Crédit photos : Gabriel Fortin
Nuit étoilée (Oiseau jaune blessé ayant péri une nuit d’automne 2012 et préservé du temps dans un cube de plâtre), 2016
Oiseau (paruline), plâtre, oreiller de plumes et perles de rocaille
Utilisé pour sa fonction nocturne pendant trois ans, l’oreiller a été témoin des rêves et des cauchemars de l’artiste. Magnifiée par une transformation ornementale rappelant les grandes occasions, la surface du coussin de plumes a patiemment été recouverte de perles, une à une. Contrastant avec la simplicité formelle de l’objet soutenu par l’oreiller et mettant en évidence toute sa préciosité, le perlage prend un éclat de nuit étoilée sous la lumière. L’œuvre est à découvrir avec émerveillement, comme l’astrophysicien Hubert Reeves qualifie de merveilleux le caractère rassurant de l’observation des étoiles : « la magie salvatrice de ces clins d’œil stellaires ».

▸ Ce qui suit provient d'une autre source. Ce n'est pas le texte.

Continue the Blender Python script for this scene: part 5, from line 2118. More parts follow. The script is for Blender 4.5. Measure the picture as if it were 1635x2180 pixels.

Un cube blanc est synonyme d’un espace vide (absence) ou plein (présence). Celui-ci renferme un contenu animal : la dépouille d’une paruline blessée que l’artiste a voulu sauver. Contenant d’une pulsion de survie, le cube témoigne d’un drame à petite échelle. Momifié, décomposé, évaporé, qu’est devenu l’oiseau scellé dans le plâtre pendant ces quatre années? Ayant comme seul témoin oculaire l’artiste, le contenu du cube soulève un questionnement sur les idées de la croyance, du fait et de la véracité, puisque celui qui en voudrait la preuve devrait casser l’objet. Non sans rappeler le principe paradoxal de l’expérience de pensée du « chat de Schrödinger »1 ou encore la valeur du dessin Erased de Kooning (1953) de Rauschenberg, Nuit étoilée souligne la dématérialisation de l’objet en concept. Au fil des années à venir, le sens de l’œuvre gagnera en importance en même temps que prendront place des questions de pérennité, de legs et de valeur matérielle.
1 L’un des piliers de la physique quantique, Erwin Schrödinger, a imaginé une expérience de pensée (tenter de résoudre un problème en utilisant uniquement son imagination) qui avance que « selon le paradoxe du chat de Schrödinger, l’application des règles de la mécanique quantique par un observateur extérieur à une boîte contenant un chat et un dispositif capable de le tuer, déclenché en cas de désintégration d’un atome radioactif, semble conduire à une situation violemment contre-intuitive. Tant que l’observateur n’ouvre pas la boîte, le chat est pour lui dans un état dit de superposition quantique, à la fois mort et vivant.» (Source : http://www.futura-sciences.com)
Dimensions : 10 x 10 x 10 cm (cube) et 15 x 65 x 50 cm (oreiller)
Oeuvre présentée dans l’exposition Témoin oculaire au Centre Bang en 2016.